┌──

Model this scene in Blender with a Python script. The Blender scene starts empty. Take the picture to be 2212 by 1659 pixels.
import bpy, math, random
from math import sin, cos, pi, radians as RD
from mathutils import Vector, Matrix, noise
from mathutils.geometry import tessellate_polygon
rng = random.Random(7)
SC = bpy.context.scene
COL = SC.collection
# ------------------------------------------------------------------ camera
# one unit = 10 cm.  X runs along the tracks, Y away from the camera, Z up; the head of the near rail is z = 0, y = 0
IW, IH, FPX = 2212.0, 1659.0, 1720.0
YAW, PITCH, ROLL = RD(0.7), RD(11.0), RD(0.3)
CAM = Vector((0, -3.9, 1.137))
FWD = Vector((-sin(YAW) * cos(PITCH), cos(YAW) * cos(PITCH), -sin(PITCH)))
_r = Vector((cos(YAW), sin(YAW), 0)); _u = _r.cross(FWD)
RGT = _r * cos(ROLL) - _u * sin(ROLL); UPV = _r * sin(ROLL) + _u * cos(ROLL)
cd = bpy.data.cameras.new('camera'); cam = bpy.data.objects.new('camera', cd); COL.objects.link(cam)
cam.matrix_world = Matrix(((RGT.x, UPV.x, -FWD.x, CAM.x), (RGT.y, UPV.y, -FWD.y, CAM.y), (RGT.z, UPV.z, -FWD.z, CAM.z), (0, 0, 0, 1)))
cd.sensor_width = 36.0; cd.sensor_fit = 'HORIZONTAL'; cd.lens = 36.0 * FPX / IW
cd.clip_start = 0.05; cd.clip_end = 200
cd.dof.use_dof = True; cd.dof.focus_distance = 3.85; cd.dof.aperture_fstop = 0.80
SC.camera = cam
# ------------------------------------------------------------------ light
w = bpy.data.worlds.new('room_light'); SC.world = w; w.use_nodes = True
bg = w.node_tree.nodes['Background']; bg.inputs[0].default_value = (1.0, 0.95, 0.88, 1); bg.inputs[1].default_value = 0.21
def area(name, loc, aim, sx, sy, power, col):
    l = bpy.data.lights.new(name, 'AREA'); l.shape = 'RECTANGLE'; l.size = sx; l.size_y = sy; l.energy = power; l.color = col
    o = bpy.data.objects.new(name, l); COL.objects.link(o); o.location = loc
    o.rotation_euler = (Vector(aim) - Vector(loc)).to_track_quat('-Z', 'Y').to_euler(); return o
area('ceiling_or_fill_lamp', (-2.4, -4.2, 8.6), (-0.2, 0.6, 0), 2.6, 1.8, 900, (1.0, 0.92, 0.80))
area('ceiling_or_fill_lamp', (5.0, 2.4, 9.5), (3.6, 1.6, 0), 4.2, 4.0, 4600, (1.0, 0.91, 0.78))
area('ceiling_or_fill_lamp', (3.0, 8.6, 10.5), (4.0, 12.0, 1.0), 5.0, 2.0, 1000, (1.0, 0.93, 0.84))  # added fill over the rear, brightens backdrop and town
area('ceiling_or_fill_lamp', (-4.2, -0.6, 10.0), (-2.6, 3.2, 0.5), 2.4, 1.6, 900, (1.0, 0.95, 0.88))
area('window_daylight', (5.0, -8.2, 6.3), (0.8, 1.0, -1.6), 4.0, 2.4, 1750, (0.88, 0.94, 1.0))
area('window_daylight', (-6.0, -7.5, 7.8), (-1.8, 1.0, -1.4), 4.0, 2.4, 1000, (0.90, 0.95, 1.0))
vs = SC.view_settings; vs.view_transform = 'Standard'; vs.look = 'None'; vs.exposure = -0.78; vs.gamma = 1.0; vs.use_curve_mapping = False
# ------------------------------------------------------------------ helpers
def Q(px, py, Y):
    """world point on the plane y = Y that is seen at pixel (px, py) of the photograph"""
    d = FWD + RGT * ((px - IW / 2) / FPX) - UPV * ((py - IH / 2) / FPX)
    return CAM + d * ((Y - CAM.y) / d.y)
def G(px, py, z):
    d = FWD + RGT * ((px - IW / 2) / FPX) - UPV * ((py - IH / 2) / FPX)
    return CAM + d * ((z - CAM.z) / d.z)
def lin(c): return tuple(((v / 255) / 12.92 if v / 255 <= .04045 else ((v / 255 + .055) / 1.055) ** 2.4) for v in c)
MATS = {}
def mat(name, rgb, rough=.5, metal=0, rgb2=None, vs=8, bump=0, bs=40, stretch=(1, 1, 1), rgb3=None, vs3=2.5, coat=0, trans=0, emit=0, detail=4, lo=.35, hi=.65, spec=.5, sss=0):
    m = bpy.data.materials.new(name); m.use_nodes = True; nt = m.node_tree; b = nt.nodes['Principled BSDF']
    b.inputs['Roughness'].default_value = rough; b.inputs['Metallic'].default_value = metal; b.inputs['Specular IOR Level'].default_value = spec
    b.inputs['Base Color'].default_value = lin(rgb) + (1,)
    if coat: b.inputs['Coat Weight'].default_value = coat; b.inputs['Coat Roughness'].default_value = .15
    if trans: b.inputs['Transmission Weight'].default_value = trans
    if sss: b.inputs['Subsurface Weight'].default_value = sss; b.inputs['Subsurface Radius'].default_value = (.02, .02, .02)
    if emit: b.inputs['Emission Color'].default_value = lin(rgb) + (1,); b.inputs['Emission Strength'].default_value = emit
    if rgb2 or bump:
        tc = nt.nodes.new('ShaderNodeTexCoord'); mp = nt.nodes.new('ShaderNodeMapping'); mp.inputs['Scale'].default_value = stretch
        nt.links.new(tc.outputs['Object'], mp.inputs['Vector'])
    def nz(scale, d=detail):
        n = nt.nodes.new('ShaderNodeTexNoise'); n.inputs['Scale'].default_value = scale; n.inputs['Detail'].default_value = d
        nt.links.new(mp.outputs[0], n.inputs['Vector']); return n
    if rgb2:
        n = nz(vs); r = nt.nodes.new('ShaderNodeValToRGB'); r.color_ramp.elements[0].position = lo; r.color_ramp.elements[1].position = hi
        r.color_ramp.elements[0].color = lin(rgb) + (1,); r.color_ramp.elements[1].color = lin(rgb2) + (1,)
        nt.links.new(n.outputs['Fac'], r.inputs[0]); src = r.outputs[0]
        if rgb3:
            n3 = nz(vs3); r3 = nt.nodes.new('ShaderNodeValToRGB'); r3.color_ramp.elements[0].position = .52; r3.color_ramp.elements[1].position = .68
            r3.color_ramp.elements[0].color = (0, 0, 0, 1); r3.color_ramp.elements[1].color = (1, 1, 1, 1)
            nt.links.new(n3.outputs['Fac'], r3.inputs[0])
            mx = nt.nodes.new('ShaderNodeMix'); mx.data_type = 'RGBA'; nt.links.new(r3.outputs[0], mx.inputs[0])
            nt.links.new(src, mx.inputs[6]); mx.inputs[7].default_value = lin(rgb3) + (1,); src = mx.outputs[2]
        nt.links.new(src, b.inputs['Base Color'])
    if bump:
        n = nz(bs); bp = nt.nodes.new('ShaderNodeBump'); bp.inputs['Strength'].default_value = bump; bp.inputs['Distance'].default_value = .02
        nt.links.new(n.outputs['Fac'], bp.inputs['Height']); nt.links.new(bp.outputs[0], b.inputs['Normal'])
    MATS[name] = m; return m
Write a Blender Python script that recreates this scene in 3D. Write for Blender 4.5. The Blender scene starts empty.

└──

§ **WRITTEN REQUEST**:
Would you write down every record again, exactly?

§ **SOLUTION FOR THIS PROBLEM**:
Model this scene in Blender with a Python script. The Blender scene starts empty. Take the picture to be 2212 by 1659 pixels.
import bpy, math, random
from math import sin, cos, pi, radians as RD
from mathutils import Vector, Matrix, noise
from mathutils.geometry import tessellate_polygon
rng = random.Random(7)
SC = bpy.context.scene
COL = SC.collection
# ------------------------------------------------------------------ camera
# one unit = 10 cm.  X runs along the tracks, Y away from the camera, Z up; the head of the near rail is z = 0, y = 0
IW, IH, FPX = 2212.0, 1659.0, 1720.0
YAW, PITCH, ROLL = RD(0.7), RD(11.0), RD(0.3)
CAM = Vector((0, -3.9, 1.137))
FWD = Vector((-sin(YAW) * cos(PITCH), cos(YAW) * cos(PITCH), -sin(PITCH)))
_r = Vector((cos(YAW), sin(YAW), 0)); _u = _r.cross(FWD)
RGT = _r * cos(ROLL) - _u * sin(ROLL); UPV = _r * sin(ROLL) + _u * cos(ROLL)
cd = bpy.data.cameras.new('camera'); cam = bpy.data.objects.new('camera', cd); COL.objects.link(cam)
cam.matrix_world = Matrix(((RGT.x, UPV.x, -FWD.x, CAM.x), (RGT.y, UPV.y, -FWD.y, CAM.y), (RGT.z, UPV.z, -FWD.z, CAM.z), (0, 0, 0, 1)))
cd.sensor_width = 36.0; cd.sensor_fit = 'HORIZONTAL'; cd.lens = 36.0 * FPX / IW
cd.clip_start = 0.05; cd.clip_end = 200
cd.dof.use_dof = True; cd.dof.focus_distance = 3.85; cd.dof.aperture_fstop = 0.80
SC.camera = cam
# ------------------------------------------------------------------ light
w = bpy.data.worlds.new('room_light'); SC.world = w; w.use_nodes = True
bg = w.node_tree.nodes['Background']; bg.inputs[0].default_value = (1.0, 0.95, 0.88, 1); bg.inputs[1].default_value = 0.21
def area(name, loc, aim, sx, sy, power, col):
    l = bpy.data.lights.new(name, 'AREA'); l.shape = 'RECTANGLE'; l.size = sx; l.size_y = sy; l.energy = power; l.color = col
    o = bpy.data.objects.new(name, l); COL.objects.link(o); o.location = loc
    o.rotation_euler = (Vector(aim) - Vector(loc)).to_track_quat('-Z', 'Y').to_euler(); return o
area('ceiling_or_fill_lamp', (-2.4, -4.2, 8.6), (-0.2, 0.6, 0), 2.6, 1.8, 900, (1.0, 0.92, 0.80))
area('ceiling_or_fill_lamp', (5.0, 2.4, 9.5), (3.6, 1.6, 0), 4.2, 4.0, 4600, (1.0, 0.91, 0.78))
area('ceiling_or_fill_lamp', (3.0, 8.6, 10.5), (4.0, 12.0, 1.0), 5.0, 2.0, 1000, (1.0, 0.93, 0.84))  # added fill over the rear, brightens backdrop and town
area('ceiling_or_fill_lamp', (-4.2, -0.6, 10.0), (-2.6, 3.2, 0.5), 2.4, 1.6, 900, (1.0, 0.95, 0.88))
area('window_daylight', (5.0, -8.2, 6.3), (0.8, 1.0, -1.6), 4.0, 2.4, 1750, (0.88, 0.94, 1.0))
area('window_daylight', (-6.0, -7.5, 7.8), (-1.8, 1.0, -1.4), 4.0, 2.4, 1000, (0.90, 0.95, 1.0))
vs = SC.view_settings; vs.view_transform = 'Standard'; vs.look = 'None'; vs.exposure = -0.78; vs.gamma = 1.0; vs.use_curve_mapping = False
# ------------------------------------------------------------------ helpers
def Q(px, py, Y):
    """world point on the plane y = Y that is seen at pixel (px, py) of the photograph"""
    d = FWD + RGT * ((px - IW / 2) / FPX) - UPV * ((py - IH / 2) / FPX)
    return CAM + d * ((Y - CAM.y) / d.y)
def G(px, py, z):
    d = FWD + RGT * ((px - IW / 2) / FPX) - UPV * ((py - IH / 2) / FPX)
    return CAM + d * ((z - CAM.z) / d.z)
def lin(c): return tuple(((v / 255) / 12.92 if v / 255 <= .04045 else ((v / 255 + .055) / 1.055) ** 2.4) for v in c)
MATS = {}
def mat(name, rgb, rough=.5, metal=0, rgb2=None, vs=8, bump=0, bs=40, stretch=(1, 1, 1), rgb3=None, vs3=2.5, coat=0, trans=0, emit=0, detail=4, lo=.35, hi=.65, spec=.5, sss=0):
    m = bpy.data.materials.new(name); m.use_nodes = True; nt = m.node_tree; b = nt.nodes['Principled BSDF']
    b.inputs['Roughness'].default_value = rough; b.inputs['Metallic'].default_value = metal; b.inputs['Specular IOR Level'].default_value = spec
    b.inputs['Base Color'].default_value = lin(rgb) + (1,)
    if coat: b.inputs['Coat Weight'].default_value = coat; b.inputs['Coat Roughness'].default_value = .15
    if trans: b.inputs['Transmission Weight'].default_value = trans
    if sss: b.inputs['Subsurface Weight'].default_value = sss; b.inputs['Subsurface Radius'].default_value = (.02, .02, .02)
    if emit: b.inputs['Emission Color'].default_value = lin(rgb) + (1,); b.inputs['Emission Strength'].default_value = emit
    if rgb2 or bump:
        tc = nt.nodes.new('ShaderNodeTexCoord'); mp = nt.nodes.new('ShaderNodeMapping'); mp.inputs['Scale'].default_value = stretch
        nt.links.new(tc.outputs['Object'], mp.inputs['Vector'])
    def nz(scale, d=detail):
        n = nt.nodes.new('ShaderNodeTexNoise'); n.inputs['Scale'].default_value = scale; n.inputs['Detail'].default_value = d
        nt.links.new(mp.outputs[0], n.inputs['Vector']); return n
    if rgb2:
        n = nz(vs); r = nt.nodes.new('ShaderNodeValToRGB'); r.color_ramp.elements[0].position = lo; r.color_ramp.elements[1].position = hi
        r.color_ramp.elements[0].color = lin(rgb) + (1,); r.color_ramp.elements[1].color = lin(rgb2) + (1,)
        nt.links.new(n.outputs['Fac'], r.inputs[0]); src = r.outputs[0]
        if rgb3:
            n3 = nz(vs3); r3 = nt.nodes.new('ShaderNodeValToRGB'); r3.color_ramp.elements[0].position = .52; r3.color_ramp.elements[1].position = .68
            r3.color_ramp.elements[0].color = (0, 0, 0, 1); r3.color_ramp.elements[1].color = (1, 1, 1, 1)
            nt.links.new(n3.outputs['Fac'], r3.inputs[0])
            mx = nt.nodes.new('ShaderNodeMix'); mx.data_type = 'RGBA'; nt.links.new(r3.outputs[0], mx.inputs[0])
            nt.links.new(src, mx.inputs[6]); mx.inputs[7].default_value = lin(rgb3) + (1,); src = mx.outputs[2]
        nt.links.new(src, b.inputs['Base Color'])
    if bump:
        n = nz(bs); bp = nt.nodes.new('ShaderNodeBump'); bp.inputs['Strength'].default_value = bump; bp.inputs['Distance'].default_value = .02
        nt.links.new(n.outputs['Fac'], bp.inputs['Height']); nt.links.new(bp.outputs[0], b.inputs['Normal'])
    MATS[name] = m; return m
Write a Blender Python script that recreates this scene in 3D. Write for Blender 4.5. The Blender scene starts empty.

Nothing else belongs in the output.